Her immediate family are Palestinian Christians from the West Bank, while she has extended family members in Gaza City.
She has spoken about her family members being trapped in Gaza – and how she and her sister are trying to get news from their relatives every day as they run out of food and have been reduced to drinking water.
Ms Moran’s mother Randa is Palestinian while her father James is British. He joined the EU Commission when she was one and the family moved to Brussels.
Her mother’s family are originally Greek but they moved to Palestine and then Jordan after the diaspora in the 60s.
Her great-grandfather was the Palestinian writer Wasif Jawhariyyeh, who wrote memoirs about Palestinian life under Ottoman and British rule.
Ms Moran spoke in Parliament on Monday about her extended family, who are Christian Palestinians living in Gaza City, having their house bombed by the Israel Defence Forces (IDF), staying in a church and being ‘too old’ to flee the 25-mile strip.
During her interview with GMB, the Lib Dem foreign affairs spokeswoman spoke further about the conditions in Gaza under Israel’s siege, which has prevented food, water and other critical supplies from reaching Palestinians.
Later on in the discussion, Madeley asked Ms Moran: ‘With your family connections in Gaza, did you have any indication of what was going to happen 10 days ago, two weeks ago? Was there any word on the street?’
Ms Moran replied: ‘Not this, not this. I think everyone… everyone has been surprised by, first of all, partly the timing, the sophistication (and) the way that it’s happened.
‘What I will say is that I have been warning, and others have in Parliament as well, for a number of years now that if we don’t find a way… The fact of the matter is there has not been a (negotiating) table, let alone to go back to a negotiating table, for at least 10 years now.

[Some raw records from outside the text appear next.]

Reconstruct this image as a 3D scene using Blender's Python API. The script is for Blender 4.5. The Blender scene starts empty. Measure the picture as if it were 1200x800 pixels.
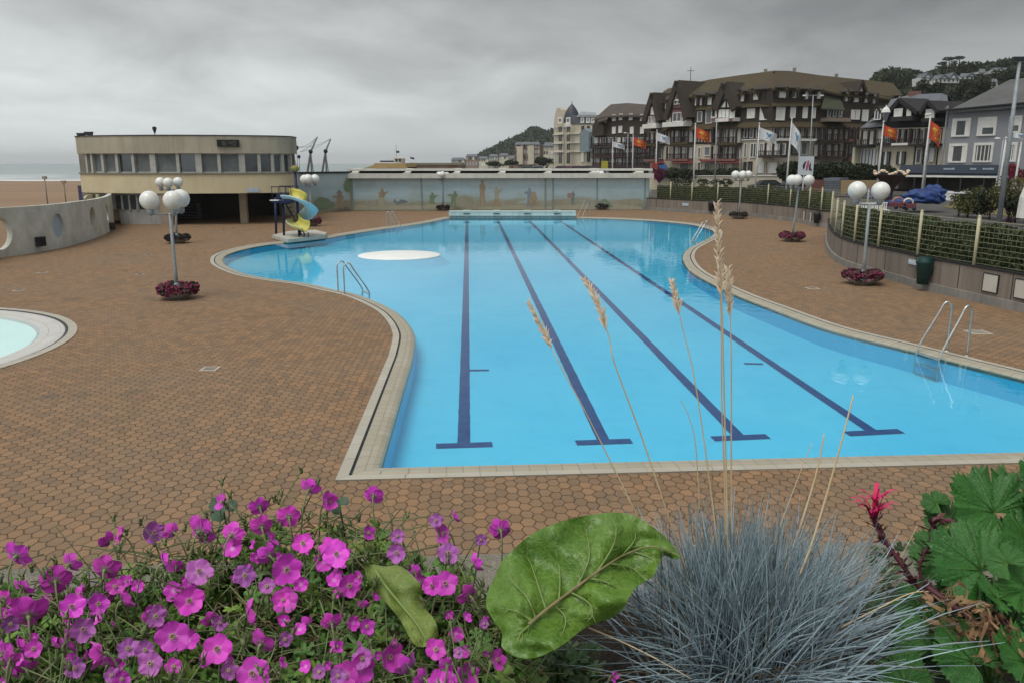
import bpy, math, random
from math import sin, cos, pi, radians, atan2, sqrt, hypot
from mathutils import Vector, Matrix, noise
from mathutils.geometry import tessellate_polygon
random.seed(11)
R = random.random
def U(a, b): return a + (b - a) * R()
SC = bpy.context.scene
COL = SC.collection
V = Vector
# ------------------------------------------------------------------ camera and ray helpers
FPX, PIT, H = 940.0, radians(12.5), 4.5
CAM = V((0, 0, H))
FW = V((0, cos(PIT), -sin(PIT))); UPV = V((0, sin(PIT), cos(PIT)))
cd = bpy.data.cameras.new('camera'); cam = bpy.data.objects.new('camera', cd); COL.objects.link(cam)
cam.location = CAM; cam.rotation_euler = (pi / 2 - PIT, 0, 0)
cd.sensor_width = 36; cd.lens = FPX / 1200 * 36; cd.clip_start = 0.02; cd.clip_end = 20000
SC.camera = cam
def ray(px, py): return V(((px - 600) / FPX, 0, 0)) + FW + UPV * ((400 - py) / FPX)
def G(px, py, z=0.0):
    d = ray(px, py); t = (z - H) / d.z
    return CAM + d * t
def AT(px, py, Y):
    d = ray(px, py); return CAM + d * (Y / d.y)
def XA(px, py, Y): return AT(px, py, Y).x
# ------------------------------------------------------------------ materials
MATS = {}
class NT:
    def __init__(s, m):
        s.t = m.node_tree; s.n = s.t.nodes; s.l = s.t.links
    def add(s, typ, **kw):
        n = s.n.new(typ)
        for k, v in kw.items():
            if k.startswith('i_'):
                key = k[2:]
                n.inputs[int(key) if key.isdigit() else key.replace('_', ' ')].default_value = v
            else: setattr(n, k, v)
        return n
    def link(s, a, b): s.l.new(a, b)
    def math(s, op, a, b=None, c=None, clamp=False):
        n = s.n.new('ShaderNodeMath'); n.operation = op; n.use_clamp = clamp
        for i, v in enumerate((a, b, c)):
            if v is None: continue
            if isinstance(v, (int, float)): n.inputs[i].default_value = v
            else: s.l.new(v, n.inputs[i])
        return n.outputs[0]
    def vmath(s, op, a, b=None):
        n = s.n.new('ShaderNodeVectorMath'); n.operation = op
        for i, v in enumerate((a, b)):
            if v is None: continue
            if isinstance(v, (tuple, list)): n.inputs[i].default_value = v
            elif isinstance(v, (int, float)): n.inputs[i].default_value = (v, v, v)
            else: s.l.new(v, n.inputs[i])
        return n.outputs['Value'] if op in ('DOT_PRODUCT', 'LENGTH') else n.outputs[0]
    def mix(s, f, a, b, blend='MIX'):
        n = s.n.new('ShaderNodeMix'); n.data_type = 'RGBA'; n.blend_type = blend
        for i, v in ((0, f), (6, a), (7, b)):
            if isinstance(v, (int, float)): n.inputs[i].default_value = v
            elif isinstance(v, (tuple, list)): n.inputs[i].default_value = (*v[:3], 1)
            else: s.l.new(v, n.inputs[i])
        return n.outputs[2]
    def noise(s, vec, scale, detail=4, rough=0.55, dist=0.0):
        n = s.add('ShaderNodeTexNoise'); n.inputs['Scale'].default_value = scale
        n.inputs['Detail'].default_value = detail; n.inputs['Roughness'].default_value = rough; n.inputs['Distortion'].default_value = dist
        if vec is not None: s.l.new(vec, n.inputs['Vector'])
        return n.outputs['Fac']
    def ramp(s, f, a, b, ca=(0, 0, 0), cb=(1, 1, 1)):
        n = s.add('ShaderNodeValToRGB'); e = n.color_ramp.elements
        e[0].position = a; e[1].position = b; e[0].color = (*ca, 1); e[1].color = (*cb, 1)
        s.l.new(f, n.inputs[0]); return n.outputs[0]
    def scaled(s, vec, sc):
        n = s.add('ShaderNodeMapping'); n.inputs['Scale'].default_value = sc; s.l.new(vec, n.inputs['Vector']); return n.outputs[0]
def newmat(name):
    m = bpy.data.materials.new(name); m.use_nodes = True; MATS[name] = m
    t = NT(m); b = t.n['Principled BSDF']; return m, t, b
def coords(t, kind='Object'): return t.add('ShaderNodeTexCoord').outputs[kind]
def mat(name, c, c2=None, scale=3.0, rough=0.7, metal=0.0, bump=0.0, bscale=None, spec=0.3, rand=0.0, streak=0.0, emis=None, sub=0.0, dirt=None, stretch=(1, 1, 1), world=False):
    if name in MATS: return MATS[name]
    m, t, b = newmat(name)
    b.inputs['Roughness'].default_value = rough; b.inputs['Metallic'].default_value = metal
    b.inputs['Specular IOR Level'].default_value = spec
    tc = t.add('ShaderNodeNewGeometry').outputs['Position'] if world else coords(t)
    tc = t.scaled(tc, stretch)
    c2 = c2 or tuple(x * 0.72 for x in c)
    f = t.ramp(t.noise(tc, scale, 6, 0.6), 0.32, 0.7)
    col = t.mix(f, c, c2)
    if rand:
        g = t.add('ShaderNodeNewGeometry').outputs['Random Per Island']
        hs = t.add('ShaderNodeHueSaturation'); t.link(col, hs.inputs['Color'])
        t.link(t.math('MULTIPLY_ADD', g, rand * 2, 1 - rand), hs.inputs['Value'])
        t.link(t.math('MULTIPLY_ADD', t.math('FRACT', t.math('MULTIPLY', g, 17.3)), rand * 0.09, 0.5 - rand * 0.045), hs.inputs['Hue'])
        col = hs.outputs[0]
    if streak:
        s2 = t.scaled(tc, (1.6, 1.6, 0.12)); ff = t.ramp(t.noise(s2, 2.2, 6, 0.7), 0.48, 0.75)
        col = t.mix(t.math('MULTIPLY', ff, streak), col, dirt or (0.05, 0.045, 0.035))
    t.link(col, b.inputs['Base Color'])
    if bump:
        bp = t.add('ShaderNodeBump'); bp.inputs['Strength'].default_value = bump; bp.inputs['Distance'].default_value = 0.02
        t.link(t.noise(tc, bscale or scale * 6, 5), bp.inputs['Height']); t.link(bp.outputs[0], b.inputs['Normal'])
    if emis: b.inputs['Emission Color'].default_value = (*c, 1); b.inputs['Emission Strength'].default_value = emis
    if sub: b.inputs['Subsurface Weight'].default_value = sub; b.inputs['Subsurface Radius'].default_value = (0.004, 0.004, 0.004)
    return m
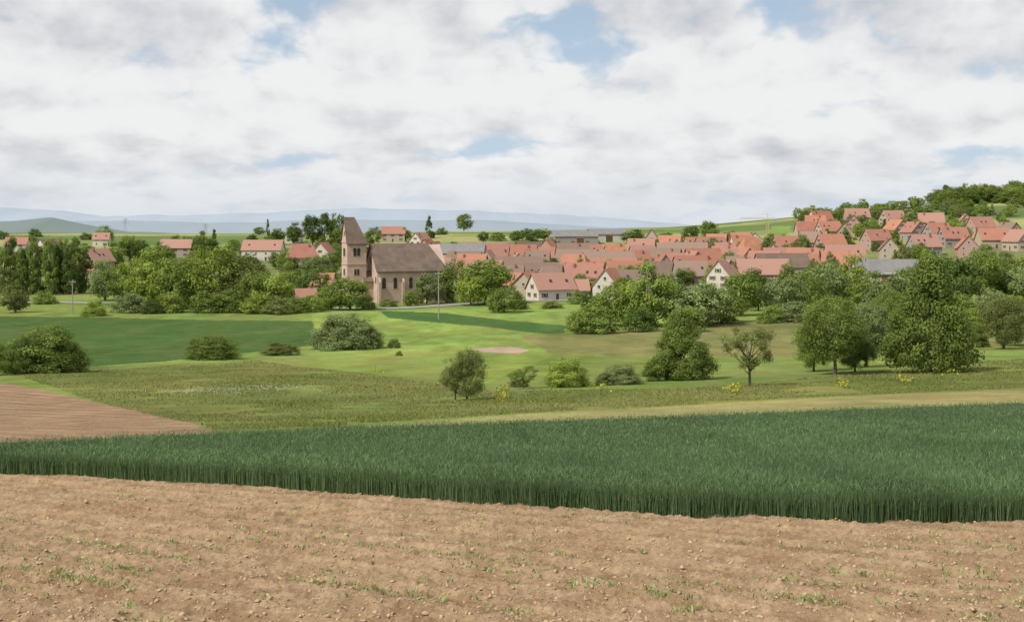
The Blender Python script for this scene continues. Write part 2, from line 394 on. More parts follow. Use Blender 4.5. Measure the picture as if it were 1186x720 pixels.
# ---------------------------------------------------------------- trees
def crown(kind,nl,leaf,seed):
    r=np.random.default_rng(seed)
    if kind=='open': ncl=40;rc=.10
    elif kind=='poplar': ncl=70;rc=.13
    elif kind=='conifer': ncl=80;rc=.085
    elif kind=='maple': ncl=230;rc=.085
    elif kind=='shrub': ncl=120;rc=.115
    else: ncl=130;rc=.112
    c=[]
    zb,zt={'shrub':(.02,1),'round':(.05,1),'broad':(.10,1),'open':(.25,1),'poplar':(.04,1),'conifer':(.05,1),'maple':(.09,1)}[kind]
    lump=r.normal(0,1,(11,3));lump/=np.linalg.norm(lump,axis=1)[:,None];la=r.uniform(-.30,.26,11)*(.55 if kind=='shrub' else 1)
    while len(c)<ncl:
        d=r.normal(0,1,3);d/=np.linalg.norm(d);rad=.35+.6*r.random()**.45
        rad*=1+float((la*np.clip(lump@d,0,1)**4).sum())
        p=d*rad
        if kind=='conifer':
            z=r.random()**1.3;a=r.random()*6.28;q=(1-z)*(.55+.45*r.random());c.append((q*.46*math.cos(a),q*.46*math.sin(a),zb+z*(zt-zb)*.95));continue
        if kind=='maple':
            # stratified heights keep the cone evenly filled
            z=((len(c)+r.random())/ncl)**1.35;a=len(c)*2.399+r.normal(0,.5)
            q=min(1.0,(1-z)**.72*1.08,(z+.25)*3.0)*(.42+.58*r.random()**.55)*(1+.07*math.sin(z*21+2*a))
            c.append((q*.44*math.cos(a),q*.44*math.sin(a),zb+z*(zt-zb)*.95));continue
        if kind=='poplar':
            z=r.random();a=r.random()*6.28;q=(math.sin(min(1,z*1.05+.1)*math.pi*.9))**.5*(.4+.6*r.random());c.append((q*.40*math.cos(a),q*.40*math.sin(a),zb+z*(zt-zb)*.95));continue
        if kind=='shrub':
            z=.06+.84*abs(p[2])
        else:
            z=zb+(zt-zb)*(p[2]*.94+1)/2
        c.append((p[0]*.46,p[1]*.46,z))
    c=np.array(c)
    crad=rc*r.uniform(.5,1.4,ncl);cb=r.uniform(.72,1.22,ncl);ch=r.random(ncl)
    wgt=crad**2;wgt/=wgt.sum();idx=r.choice(ncl,nl,p=wgt)
    d=r.normal(0,1,(nl,3));d/=np.linalg.norm(d,axis=1)[:,None]
    rr=crad[idx]*r.random(nl)**.4*(1+.35*r.normal(0,1,nl)*(r.random(nl)<.25))
    sq=np.array([1,1,.8]) if kind!='poplar' else np.array([.9,.9,.5])
    P=c[idx]+d*rr[:,None]*sq;P[:,2]=np.maximum(P[:,2],.01)
    nrm=d+r.normal(0,.4,(nl,3))+np.array([0,0,.5])+(P-np.array([0,0,.5]))*.9
    nrm/=np.linalg.norm(nrm,axis=1)[:,None]
    a=np.cross(nrm,r.normal(0,1,(nl,3)));a/=np.linalg.norm(a,axis=1)[:,None];b_=np.cross(nrm,a)
    s_=leaf*r.uniform(.6,1.3,nl)[:,None]
    V=np.stack([P-a*s_*.5,P-b_*s_*.38,P+a*s_*.5,P+b_*s_*.38],1).reshape(-1,3)
    Fq=np.arange(nl*4).reshape(-1,4)
    cc=np.stack([cb[idx]*r.uniform(.8,1.2,nl),np.clip(ch[idx]*.6+.4*r.random(nl),0,1),np.zeros(nl)],1)
    return V,Fq,np.repeat(cc,4,0),c
CR={};MESH={}
def trunkmesh(kind,seed,cl):
    r=random.Random(seed);mb=MB()
    top={'open':.55,'poplar':.85,'conifer':.9,'maple':.8}.get(kind,.6);r0=.022 if kind!='poplar' else .03
    if kind=='maple': r0=.017
    pts=[(0,0,-.02)]
    for i in range(1,6): pts.append((r.uniform(-.015,.015),r.uniform(-.015,.015),top*i/5))
    mb.tube(pts,[r0*1.35,r0,r0*.85,r0*.65,r0*.45,r0*.2],BARK)
    ks=list(range(len(cl)));r.shuffle(ks)
    for k in ks[:(16 if kind=='open' else 8)]:
        c=cl[k];z0=min(max(.12,c[2]*.55),top*.9);f=z0/top*5;i=int(f);p0=Vector(pts[i]).lerp(Vector(pts[min(i+1,5)]),f-i)
        e=Vector(c);md=p0.lerp(e,.5)+Vector((0,0,-.02));mb.tube([p0,md,e],[r0*.5,r0*.3,r0*.1],BARK,5)
    return mb.mesh('trunk')
KN={'shrub':1,'round':2,'broad':3,'open':4,'poplar':5,'conifer':6,'maple':7}
def getcr(kind,var,lod):
    key=(kind,var,lod)
    if key not in CR:
        nl,lf={'n':(24000,.0215),'f':(5600,.041)}[lod]
        if kind=='open':nl=int(nl*.38)
        if kind=='shrub' and lod=='n': lf=.026;nl=20000
        if kind=='maple' and lod=='n': nl=34000
        CR[key]=crown(kind,nl,lf,var*13+KN[kind]*101+(5 if lod=='n' else 0))
    return CR[key]
def tmpl(kind,var,hue,lod):
    key=(kind,var,lod);getcr(*key)
    mk=key+(hue,)
    if mk not in MESH:
        V,Fq,cc,cl=CR[key]
        MESH[mk]=mesh_np('crown',V,Fq,HUE[hue],cc)
    tk=key+('t',)
    if tk not in MESH: MESH[tk]=trunkmesh(kind,var+3,CR[key][3])
    return MESH[mk],MESH[tk]
HN={'bright':'light green','mid':'green','dark':'dark green','grey':'grey-green','olive':'olive green'}
TREES=[]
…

‘This is a cycle of violence and every time there is a cycle of violence, my worry now is that this is radicalising another generation, on all sides.’
There was criticism of the remarks on social media afterwards with Peter Grant, the SNP MP for Glenrothes and Central Fife, saying: ‘Dear God. Richard Madeley trying to suggest that innocent Palestinians in Gaza and the UK knew about the planned massacre in Israel and did nothing about it.’
The PA news agency understands Ms Moran has suggested to GMB she would appear again on the programme.